◆ **Work instructions**
Search the data below for the word "Blender" and copy each line that holds it.

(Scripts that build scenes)
>>>>>

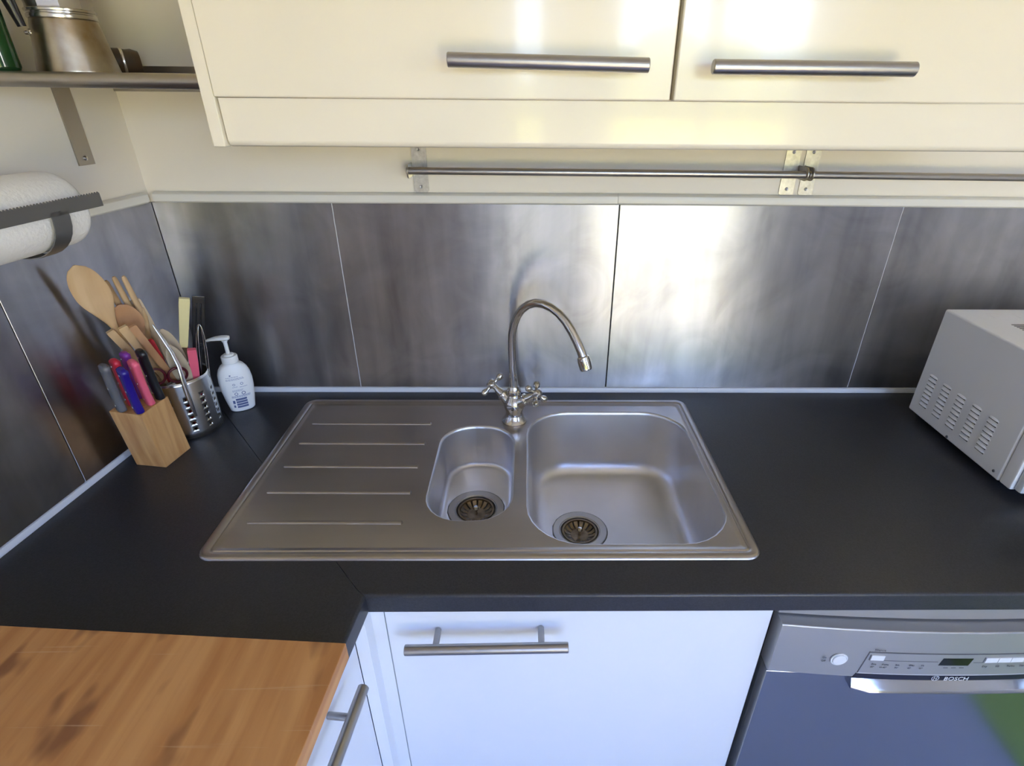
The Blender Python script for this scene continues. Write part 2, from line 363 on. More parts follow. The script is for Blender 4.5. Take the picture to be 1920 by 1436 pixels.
glazing('door_1', DOORX0, DOORX1, [1.52]); glazing('window_1', SIDX0, SIDX1, [])
bm = new(); w = 0.05
box(bm, XR + .03, XR + .09, WY0, WY0 + w, WZ0, WZ1, .003); box(bm, XR + .03, XR + .09, WY1 - w, WY1, WZ0, WZ1, .003)
box(bm, XR + .03, XR + .09, WY0 + w, WY1 - w, WZ0, WZ0 + w, .003); box(bm, XR + .03, XR + .09, WY0 + w, WY1 - w, WZ1 - w, WZ1, .003)
w2 = struct('window_2', bm, 'frame')
bm = new(); box(bm, XR + .058, XR + .062, WY0 + w, WY1 - w, WZ0 + w, WZ1 - w); obj('pane', bm, 'glass', w2)
bm = new(); w = 0.05
lwall(LY1, LY1 - w, LZ0, LZ1, -.03, -.09); lwall(LY0 + w, LY0, LZ0, LZ1, -.03, -.09); lwall(LY1 - w, LY0 + w, LZ0, LZ0 + w, -.03, -.09); lwall(LY1 - w, LY0 + w, LZ1 - w, LZ1, -.03, -.09)
w3 = struct('fill_window', bm, 'frame'); bm = new(); lwall(LY1 - w, LY0 + w, LZ0 + w, LZ1 - w, -.058, -.062); obj('pane', bm, 'glass', w3)  # unseen window, added to brighten the microwave side and the board
# garden seen only as daylight and reflection
bm = new(); box(bm, -14, 18, -40, -7.0, -0.30, -0.16); struct('lawn', bm, 'lawn')
bm = new(); box(bm, -6, 9, -7.0, 4.0, -0.30, -0.12); struct('patio', bm, 'paving')
bm = new()
for i in range(26):
    x = -13 + i * 1.2 + random.uniform(-.3, .3); h = random.uniform(1.0, 2.0)
    m = Matrix.Translation((x, -15 + random.uniform(-1, 1), h * .8)) @ Matrix.Diagonal((1.1, 1.0, h, 1))
    bmesh.ops.create_icosphere(bm, subdivisions=3, radius=1, matrix=m)
for v in bm.verts: v.co += Vector((random.uniform(-.08, .08), random.uniform(-.08, .08), random.uniform(-.08, .08)))
o = obj('hedge', bm, 'hedge'); o['kind'] = 'structure'

# ---------------------------------------------------------------- splashback and its trims
ZT, ZP0, ZP1 = 0.90, 0.9125, 1.331
SEAMS = [XL + 0.0015, 0.111, 0.692, 1.274, 1.855, 2.40]
sb = thing('splashback', (0.7, -0.002, ZP0), 'brushed stainless steel splashback of tall panels on the wall behind the sink', 'splashback')
for k, (a, b) in enumerate(zip(SEAMS, SEAMS[1:])):
    bm = new(); box(bm, a + (0.0016 if k == 2 else 0.0007), b - (0.0010 if k == 1 else 0.0007), -0.0026 - random.uniform(0, .0005), -0.0006, ZP0, ZP1, 0.0004, 1); obj('panel', bm, 'splash', sb)
ss = thing('splashback', (lx(-0.5), -0.5, ZP0), 'stainless steel splashback on the left wall, behind the knife block', 'splashback')
for y0, y1 in ((-0.004, -0.3635), (-0.3655, -0.945), (-0.947, -1.53)):
    bm = new(); a, b = Vector((lx(y0), y0, 0)), Vector((lx(y1), y1, 0))
    poly = [a + LN * 0.0003, b + LN * 0.0003, b + LN * 0.0043, a + LN * 0.0043]
    prism(bm, [(p.x, p.y) for p in poly], ZP0, ZP1); bevel_where(bm, lambda e: True, 0.0005, 1); obj('panel', bm, 'splash', ss)
bm = new(); box(bm, XL - 0.001, XL + 0.0014, -0.006, -0.0004, ZP0, ZP1); struct('trim_1', bm, 'dark')
for i, x in enumerate(SEAMS[1:-1]):
    bm = new(); box(bm, x - 0.0012, x + 0.0014, -0.0005 if i == 1 else -0.0022, -0.0001, ZP0, ZP1); struct('trim_%d' % (8 + i), bm, 'dark' if i == 1 else 'seal')
PT = [(0, 0), (0.009, 0), (0.013, 0.003), (0.014, 0.010), (0.012, 0.016), (0.007, 0.0195), (0, 0.020)]
def wall_trim(name, a, b, out, prof, mat):
    bm = new(); extr(bm, prof, a, b, out, (0, 0, 1)); return struct(name, bm, mat)
wall_trim('trim_2', (XL + 0.016, -0.0003, 1.3315), (0.6861, -0.0003, 1.3325), (0, -1, 0), PT, 'trim')
wall_trim('trim_3', (0.6868, -0.0003, 1.3330), (2.40, -0.0003, 1.3275), (0, -1, 0), PT, 'trim')
y0, y1 = -0.018, -1.53
wall_trim('trim_4', (lx(y0) + .0003, y0, 1.3315), (lx(y1) + .0003, y1, 1.3315), LN, PT, 'trim')
PS = [(0, 0), (0.007, 0), (0.0075, 0.004), (0.005, 0.0105), (0, 0.0118)]
wall_trim('trim_5', (XL + 0.006, -0.0003, ZT + .0003), (0.912, -0.0003, ZT + .0003), (0, -1, 0), PS, 'seal')
wall_trim('trim_6', (0.9126, -0.0003, ZT + .0003), (2.40, -0.0003, ZT + .0003), (0, -1, 0), PS, 'seal')
wall_trim('trim_7', (lx(-.006) + .0003, -.006, ZT + .0003), (lx(-1.53) + .0003, -1.53, ZT + .0003), LN, PS, 'seal')

# ---------------------------------------------------------------- worktops
WT = 0.0365; YW = -0.6075; XW = 0.2775
hx0, hx1, hy0, hy1 = 0.02, 0.85, -0.52, -0.066
def mitre_y(x): return -0.004 + (x - XL) * (-0.599 + 0.004) / (0.265 - XL)
def mitre_x(y): return XL + (y + 0.004) * (0.265 - XL) / (-0.599 + 0.004)
g = 0.0004
M1 = (hx0, mitre_y(hx0)); M2 = (mitre_x(hy0), hy0)
back = [(XL + 0.002, -0.0045), (2.40, -0.0045), (2.40, YW), (XW + g, YW), (0.265 + g, -0.599), (M2[0] + g, M2[1]), (hx1, hy0), (hx1, hy1), (hx0, hy1), (M1[0], M1[1] + g)]
left = [(XL + 0.001, -0.0065), (M1[0], M1[1] - g), (hx0, hy0), (M2[0] - g, M2[1]), (0.265 - g, -0.599 - g), (XW, YW - g), (XW - 0.0906 * 1.3425, -1.95), (lx(-1.95) + .006, -1.95)]
bm = new(); prism(bm, back, ZT - WT, ZT)
bevel_where(bm, lambda e: all(abs(v.co.y - YW) < 1e-5 for v in e.verts) and all(v.co.z > ZT - 1e-4 or v.co.z < ZT - WT + 1e-4 for v in e.verts) and abs(e.verts[0].co.z - e.verts[1].co.z) < 1e-5, 0.005, 4)
tag(obj('worktop', bm, 'worktop', ang=40), 'charcoal black worktop along the back wall that holds the sink and microwave', 'worktop')
bm = new(); prism(bm, left, ZT - WT, ZT)
bevel_where(bm, lambda e: all(abs(v.co.x - XW - KL * (v.co.y - YW)) < 1e-4 for v in e.verts) and abs(e.verts[0].co.y - e.verts[1].co.y) > .5 and abs(e.verts[0].co.z - e.verts[1].co.z) < 1e-5, 0.005, 4)
tag(obj('worktop', bm, 'worktop', ang=40), 'charcoal black worktop along the left wall under the chopping board', 'worktop')

# ---------------------------------------------------------------- sink
sk = thing('kitchen_sink', (0.435, -0.295, ZT), 'inset stainless steel one and a half bowl sink with ribbed drainer', 'sink')
SX0, SX1, SY0, SY1 = 0.0, 0.87, -0.5418, -0.0478
ZD = ZT + 0.0012
bowlL = (0.5045, 0.8470, -0.5095, -0.0990, 0.092); bowlS = (0.3275, 0.4815, -0.4555, -0.1575, 0.066)
def outer_loop(i): return rrect(SX0 + i, SX1 - i, SY0 + i, SY1 - i, max(0.024 - i, 0.006))
bm = new()
prof = [(0, ZT + .0002), (0.0008, ZT + .0022), (0.0028, ZT + .0040), (0.006, ZT + .0047), (0.0105, ZT + .0047), (0.0135, ZT + .0040), (0.0150, ZT + .0026), (0.0165, ZT + .0023), (0.0185, ZT + .0036), (0.0205, ZT + .0036), (0.0235, ZT + .0020), (0.0275, ZD)]
loops = [[Vector((x, y, z)) for x, y in outer_loop(i)] for i, z in prof]
vl = rings(bm, loops, False, False)
inner = vl[-1]
hl = [rrect(*bowlL[:4], bowlL[4]), rrect(*bowlS[:4], bowlS[4])]
pts = [(v.co.x, v.co.y) for v in inner]; edges = [(i, (i + 1) % len(pts)) for i in range(len(pts))]
for h in hl:
    k = len(pts); pts += h; edges += [(k + i, k + (i + 1) % len(h)) for i in range(len(h))]
rv, re, rf, ov, oe, of = delaunay_2d_cdt([Vector(p) for p in pts], edges, [], 0, 1e-6)
outl = [(v.co.x, v.co.y) for v in inner]
dv = {}
def deck_vert(i):
    if i not in dv: dv[i] = bm.verts.new((rv[i].x, rv[i].y, ZD))
    return dv[i]
for t in rf:
    c = (sum(rv[i].x for i in t) / 3, sum(rv[i].y for i in t) / 3)
    if inside(c, outl) and not any(inside(c, h) for h in hl): bm.faces.new([deck_vert(i) for i in t])
bmesh.ops.remove_doubles(bm, verts=bm.verts, dist=1e-5)
obj('deck', bm, 'sink', sk, ang=30)
def bowl(name, spec, D, Rf, taper, dc, dr):
    x0, x1, y0, y1, r = spec; bm = new(); L_ = []
    pr = [(0, 0), (0.0008, -0.0002), (0.0022, -0.0012), (0.0034, -0.0032), (0.0042, -0.007)]
    for i in range(1, 5): pr.append((0.0042 + taper * i / 4, -0.007 - (D - Rf - 0.007) * i / 4))
    for a in range(1, 8):
        q = R_(90 * a / 7); pr.append((0.0042 + taper + Rf * (1 - math.cos(q)), -(D - Rf) - Rf * math.sin(q)))
    for i, z in pr:
        L_.append([Vector((x, y, ZD + z)) for x, y in rrect(x0 + i, x1 - i, y0 + i, y1 - i, max(r - i * 0.75, 0.02))])
    last = L_[-1]; c = Vector((dc[0], dc[1], ZD - D - 0.003))
    circ = []
    for p in last:
        d = Vector((p.x - c.x, p.y - c.y, 0)).normalized(); circ.append(c + d * (dr + 0.0008))
    mid = [p.lerp(q, 0.5) for p, q in zip(last, circ)]
    for p in mid: p.z = ZD - D - 0.0012
    L_ += [mid, circ]
    rings(bm, L_, False, False); o = obj(name, bm, 'bowl', sk, ang=60)
    # waste fitting: flange ring, slotted basket, knob
    cz = c.z
    bm = new(); lathe(bm, [(dr - 0.0006, -0.004), (dr - 0.0006, 0.0004), (dr - 0.002, 0.0018), (dr - 0.014, 0.0012), (dr - 0.0155, -0.0008), (dr - 0.0165, -0.0008), (dr - 0.0175, 0.0006), (dr - 0.0185, -0.001), (dr - 0.0195, -0.012), (dr - 0.0195, -0.03), (0.001, -0.03)], c, n=48, cap0=False)
    fl = obj('drain_flange', bm, 'drain', sk)
    rb = dr - 0.0205
    bm = new(); lathe(bm, [(rb, -0.003), (rb, -0.0005), (rb - 0.0035, -0.0005), (rb - 0.0045, -0.004), (rb - 0.003, -0.006)], c, n=40, cap0=False, cap1=False)
    ns = 16
    for s in range(ns):
        a0, a1 = 2 * math.pi * (s + .17) / ns, 2 * math.pi * (s + .83) / ns
        lo = [(rb - 0.0045, -0.004), (rb * 0.72, -0.0095), (rb * 0.5, -0.012)]
        V = [[bm.verts.new(c + Vector((rr * math.cos(a), rr * math.sin(a), h))) for a in (a0, (a0 + a1) / 2, a1)] for rr, h in lo]
        for u in range(2):
            for w in range(2): bm.faces.new((V[u][w], V[u][w + 1], V[u + 1][w + 1], V[u + 1][w]))
    lathe(bm, [(rb * 0.52, -0.0122), (rb * 0.45, -0.0115), (0.006, -0.0125), (0.001, -0.0125)], c, n=32, cap0=False)
    bk = obj('strainer_basket', bm, 'stained', sk)
    bm = new(); lathe(bm, [(0.0028, -0.0125), (0.0024, -0.004), (0.0042, -0.002), (0.0058, 0.002), (0.0045, 0.0055), (0.001, 0.0065)], c, n=18)
    k = obj('strainer_knob', bm, 'chrome', sk)
bowl('large_bowl', bowlL, 0.158, 0.038, 0.007, (0.6135, -0.304), 0.0565)
bowl('small_bowl', bowlS, 0.100, 0.012, 0.002, (0.4040, -0.3055), 0.0565)
for y in (-0.1500, -0.2252, -0.3037, -0.3803, -0.4580):
    bm = new(); w, h = 0.0044, 0.0032
    n = 12; xs = [0.0440, 0.0455, 0.049] + [0.08, 0.18, 0.26] + [0.2945, 0.2985, 0.3005]; sc_ = [0.2, 0.75, 0.8] + [0.85, 0.9, 0.95] + [1.0, 1.15, 0.3]
    rings(bm, [[Vector((x, y - 0.0015 * (x - .045) / .255 + w * s * math.cos(math.pi * i / (n - 1)), ZD - 0.0002 + h * s * math.sin(math.pi * i / (n - 1)))) for i in range(n)] for x, s in zip(xs, sc_)])
    obj('drainer_rib', bm, 'sink', sk, ang=60)

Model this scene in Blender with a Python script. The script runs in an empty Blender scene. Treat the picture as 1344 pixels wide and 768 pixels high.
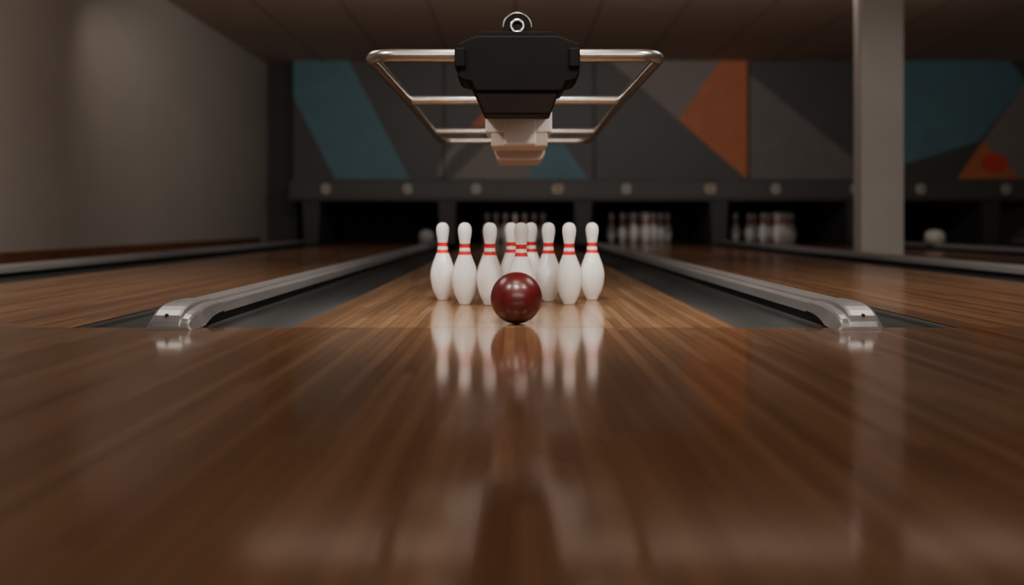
import bpy, bmesh, math, random
from mathutils import Vector
random.seed(3)
S=bpy.context.scene
col=S.collection
F=1166.0; H=0.38; CX=676.0; HY=292.0
# ---------------------------------------------------------------- materials
def mat(name,color,rough=0.5,metal=0.0,noise=0.0,nscale=8.0,bump=0.0,bscale=200.0,coat=0.0,emis=None,estr=0,stretch=(1,1,1),spec=0.5):
    m=bpy.data.materials.new(name); m.use_nodes=True
    nt=m.node_tree; b=nt.nodes['Principled BSDF']
    b.inputs['Base Color'].default_value=(*color,1); b.inputs['Roughness'].default_value=rough
    b.inputs['Metallic'].default_value=metal; b.inputs['Coat Weight'].default_value=coat
    b.inputs['Specular IOR Level'].default_value=spec
    tc=nt.nodes.new('ShaderNodeTexCoord'); mp=nt.nodes.new('ShaderNodeMapping')
    mp.inputs['Scale'].default_value=stretch
    nt.links.new(tc.outputs['Object'],mp.inputs[0])
    if noise>0:
        n=nt.nodes.new('ShaderNodeTexNoise'); n.inputs['Scale'].default_value=nscale; n.inputs['Detail'].default_value=4
        r=nt.nodes.new('ShaderNodeMapRange'); r.inputs[3].default_value=1-noise; r.inputs[4].default_value=1+noise
        r.inputs[1].default_value=0.3; r.inputs[2].default_value=0.7
        mx=nt.nodes.new('ShaderNodeVectorMath'); mx.operation='SCALE'; mx.inputs[0].default_value=color
        nt.links.new(mp.outputs[0],n.inputs['Vector']); nt.links.new(n.outputs[0],r.inputs[0])
        nt.links.new(r.outputs[0],mx.inputs['Scale']); nt.links.new(mx.outputs[0],b.inputs['Base Color'])
    if bump>0:
        n=nt.nodes.new('ShaderNodeTexNoise'); n.inputs['Scale'].default_value=bscale
        bp=nt.nodes.new('ShaderNodeBump'); bp.inputs['Strength'].default_value=bump; bp.inputs['Distance'].default_value=0.002
        nt.links.new(mp.outputs[0],n.inputs['Vector']); nt.links.new(n.outputs[0],bp.inputs['Height']); nt.links.new(bp.outputs[0],b.inputs['Normal'])
    if emis:
        b.inputs['Emission Color'].default_value=(*emis,1); b.inputs['Emission Strength'].default_value=estr
    return m

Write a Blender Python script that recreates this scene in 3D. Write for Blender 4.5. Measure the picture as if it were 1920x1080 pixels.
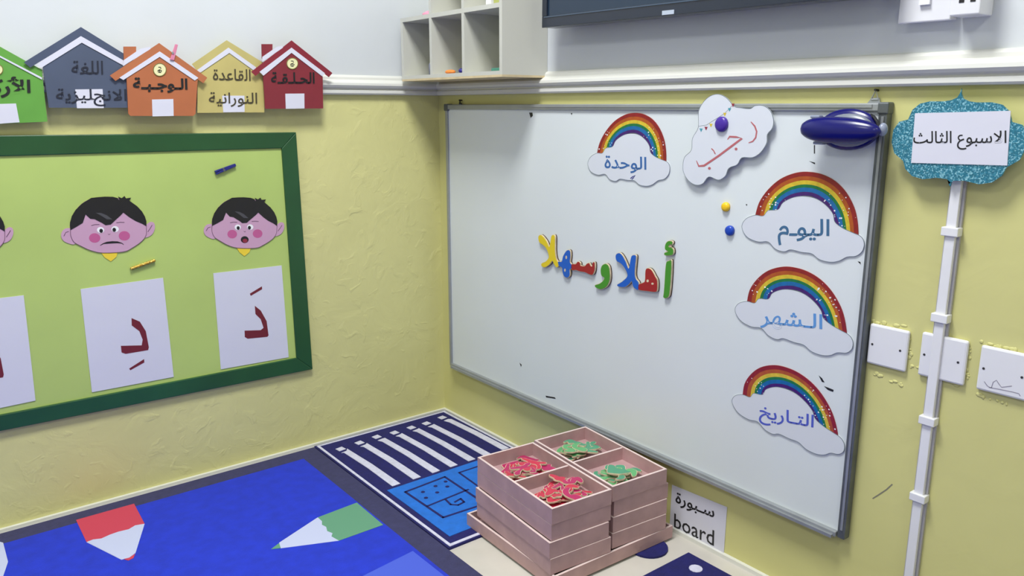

<<<<<

◆ **Finished answer**
The Blender Python script for this scene continues. Write part 2, from line 363 on. More parts follow. The script is for Blender 4.5. Take the picture to be 1920 by 1436 pixels.
Model this scene in Blender with a Python script. The script runs in an empty Blender scene. Treat the picture as 1344 pixels wide and 768 pixels high.
Write a Blender Python script that recreates this scene in 3D. Write for Blender 4.5. Measure the picture as if it were 1920x1080 pixels.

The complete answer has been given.